Making the workplace more female friendly also relies on having visible senior role models. These are people who are open about the challenges they have faced in their career – and people that other women can relate to. This can really make a difference in creating a female-friendly culture. Elsewhere, education has a huge role to play. The use of inclusive language, inclusive behaviours, and how to host inclusive meetings – all of which is good practice generally – can make a real difference in ensuring women apply for job opportunities, are comfortable/ encouraged to speak up.
 
Talent in any form is in short supply now, what measures would you put in place to nurture, retain and attract a diverse talent pool?
 
The talent shortage, combined with The Great Resignation is a growing concern, leading to employee resignations – and subsequent staff shortages – in high numbers. 
 
With focused campaigns, employees can appeal to diverse groups of talent and attract people from other demographics. For example, our recruitment team works with recruitment partners to plan deliberately how we will attract talent from diverse groups. 
 
Organisations must also recognise that flexible working (place and time) is an expectation – not a nice to have.
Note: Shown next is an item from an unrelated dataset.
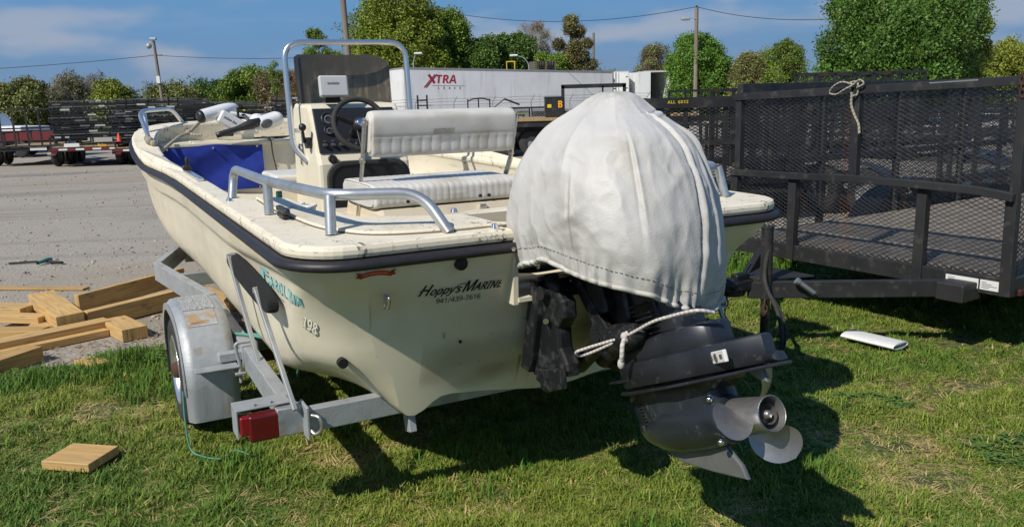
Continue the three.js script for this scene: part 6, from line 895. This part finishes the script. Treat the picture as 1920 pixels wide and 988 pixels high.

This is facilitated by being really focused on measuring people’s impact by outcomes, not their inputs.
 
Data can be invaluable to HR teams, how are you using it to inform your decisions and practice at Fujitsu?
 
At Fujitsu, we use data a huge amount. For instance, this includes pay gaps towards gender and ethnicity. Our people data helps us both understand our pay gaps and the areas we need to focus our attention on to address these. Then there is career progression and workforce analysis to understand where we need to improve to be more representative of society – that is ultimately our customers!
 
We’re also using data to understand the things that make a difference in retaining talent. This includes analysis of our talent pools and their diversity to understand employee experience and any differences in engagement between diverse groups – and in turn where we need to address gaps. Finally, we also use data to understand the wellbeing of our workforce – based on absence rates, EAP usage, engagement rates. I’d advise all organisations to use such data. At Fujitsu, our data teams are a massive crutch when supporting our organisation’s D&I strategies.
 
Kelly Metcalf is head of diversity, inclusion and wellbeing for Fujitsu Northern & Western Europe. She has held a variety of senior roles during her time at Fujitsu, including head of organisation design and change and European-wide HR generalist roles. Kelly started her career at BAE Systems and has also spent time in global client management and responsible business roles.